Nie można jednak od razu stwierdzić, że Morbius to klapa. Budżet na film był tutaj bowiem mniejszy, więc jest jeszcze duża szansa, że uda się wypracować zysk z inwestycji. Film kosztował "tylko" 75 mln dol., podczas gdy Venomy miały budżety po 100 i 110 mln dol.
Marvel Morbius, czyli z komiksu na ekrany kin
Sony bardzo chce, aby Morbius był przykładem tego, że z wielu komiksów o superbohaterach można zrobić duże, kasowe hity kinowe. Morbius jednak pokazuje, że będzie to o wiele trudniejsze niż zakładano. Marvel to świetny brand, ale to nie wystarczy, podobnie jak nie wystarczy powiedzieć, że Jared Leto gra postać dr Morbiusa, który ma powiązania ze Spider-Manem. Z bohaterami Marvela jest trochę tak, że jest ich raczej kilku - pozostali są bardziej "na doczepkę" i choć fajnie wypadają jako postacie drugoplanowe, to jednak tworzenie dla nich odrębnych filmów może się nie zwracać.
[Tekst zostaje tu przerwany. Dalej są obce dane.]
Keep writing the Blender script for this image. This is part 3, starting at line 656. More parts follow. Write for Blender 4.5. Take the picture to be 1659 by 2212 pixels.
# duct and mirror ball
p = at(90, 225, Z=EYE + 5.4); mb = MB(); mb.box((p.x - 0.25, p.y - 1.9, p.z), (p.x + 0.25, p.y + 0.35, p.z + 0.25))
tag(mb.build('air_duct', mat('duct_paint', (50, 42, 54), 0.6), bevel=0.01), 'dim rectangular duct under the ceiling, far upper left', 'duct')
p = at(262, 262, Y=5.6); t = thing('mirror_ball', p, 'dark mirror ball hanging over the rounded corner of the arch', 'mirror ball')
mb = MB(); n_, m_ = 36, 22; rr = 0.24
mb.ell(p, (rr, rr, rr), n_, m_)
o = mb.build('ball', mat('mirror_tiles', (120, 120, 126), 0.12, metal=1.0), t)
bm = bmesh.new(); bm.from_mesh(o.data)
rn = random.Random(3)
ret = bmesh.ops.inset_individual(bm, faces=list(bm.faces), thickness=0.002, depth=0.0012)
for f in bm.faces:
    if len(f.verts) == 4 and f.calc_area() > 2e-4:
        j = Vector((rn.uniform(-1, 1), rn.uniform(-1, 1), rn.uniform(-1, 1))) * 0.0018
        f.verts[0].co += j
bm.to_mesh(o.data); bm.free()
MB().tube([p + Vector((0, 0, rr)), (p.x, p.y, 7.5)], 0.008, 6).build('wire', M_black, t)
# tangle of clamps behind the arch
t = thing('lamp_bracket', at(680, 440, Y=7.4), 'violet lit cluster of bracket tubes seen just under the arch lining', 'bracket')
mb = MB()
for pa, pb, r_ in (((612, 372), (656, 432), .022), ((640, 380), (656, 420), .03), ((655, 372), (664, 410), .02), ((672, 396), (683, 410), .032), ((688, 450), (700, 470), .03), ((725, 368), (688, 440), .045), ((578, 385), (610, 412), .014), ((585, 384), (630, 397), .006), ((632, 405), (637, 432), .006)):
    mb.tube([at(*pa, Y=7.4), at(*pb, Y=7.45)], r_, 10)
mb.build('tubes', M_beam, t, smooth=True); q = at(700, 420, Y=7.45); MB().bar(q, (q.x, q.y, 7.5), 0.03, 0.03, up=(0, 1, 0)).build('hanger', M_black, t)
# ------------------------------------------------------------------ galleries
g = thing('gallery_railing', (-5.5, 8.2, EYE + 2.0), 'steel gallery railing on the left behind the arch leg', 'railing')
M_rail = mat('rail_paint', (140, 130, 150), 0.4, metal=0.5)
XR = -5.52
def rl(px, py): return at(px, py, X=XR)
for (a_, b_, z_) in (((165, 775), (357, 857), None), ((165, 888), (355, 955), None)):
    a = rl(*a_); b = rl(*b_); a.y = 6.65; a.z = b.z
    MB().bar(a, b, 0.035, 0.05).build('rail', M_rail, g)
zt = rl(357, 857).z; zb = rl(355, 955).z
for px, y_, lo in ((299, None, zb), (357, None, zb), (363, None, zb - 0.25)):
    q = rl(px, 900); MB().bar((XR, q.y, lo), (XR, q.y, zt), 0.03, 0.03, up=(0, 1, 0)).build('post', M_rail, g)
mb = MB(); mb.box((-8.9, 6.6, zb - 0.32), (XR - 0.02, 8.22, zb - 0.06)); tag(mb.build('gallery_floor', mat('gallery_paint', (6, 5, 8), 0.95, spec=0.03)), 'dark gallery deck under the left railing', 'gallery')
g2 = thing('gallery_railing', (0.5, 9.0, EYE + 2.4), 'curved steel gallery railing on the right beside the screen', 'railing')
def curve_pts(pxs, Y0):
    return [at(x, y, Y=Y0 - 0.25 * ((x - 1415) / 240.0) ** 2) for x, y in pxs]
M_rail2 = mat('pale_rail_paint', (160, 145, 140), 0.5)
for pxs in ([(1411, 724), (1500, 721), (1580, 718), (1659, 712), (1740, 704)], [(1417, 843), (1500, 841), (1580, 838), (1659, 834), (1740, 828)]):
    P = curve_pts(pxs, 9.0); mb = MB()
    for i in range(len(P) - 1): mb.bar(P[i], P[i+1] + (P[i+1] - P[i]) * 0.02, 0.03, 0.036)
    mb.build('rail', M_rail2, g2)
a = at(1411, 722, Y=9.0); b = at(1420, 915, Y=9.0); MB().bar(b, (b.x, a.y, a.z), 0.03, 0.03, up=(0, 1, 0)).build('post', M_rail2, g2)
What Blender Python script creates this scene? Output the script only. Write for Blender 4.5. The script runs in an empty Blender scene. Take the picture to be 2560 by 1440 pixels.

Jeśli ktoś jest fanem komiksów, Morbiusa będzie jednak kojarzyć. A przynajmniej powinien. Postać, w którą wciela się Jared Leto, czyli dr Michael Morbius, pojawia się pierwszy raz w komiksach w 1971 r. To żyjący wampir, który staje się dość częstym wrogiem Spider-Mana. Ostatecznie staje się on częścią Sinister Six, czyli grupy sześciu złoczyńców nienawidzących "człowieka-pająka", w tym Doctora Octopusa, Electro, Mysterio, Sandmana, Vulture i Kravena Huntera. Dla długoletnich fanów serii te postacie będą znane, ale większość osób co najwyżej skojarzy Octopusa.
Sony póki co nie daje za wygraną i buduje kinowy wszechświat Spider-Mana. Wytwórnia ma nawet odpowiednią nazwę na taką serię: Sony Pictures Universe of Marvel Characters.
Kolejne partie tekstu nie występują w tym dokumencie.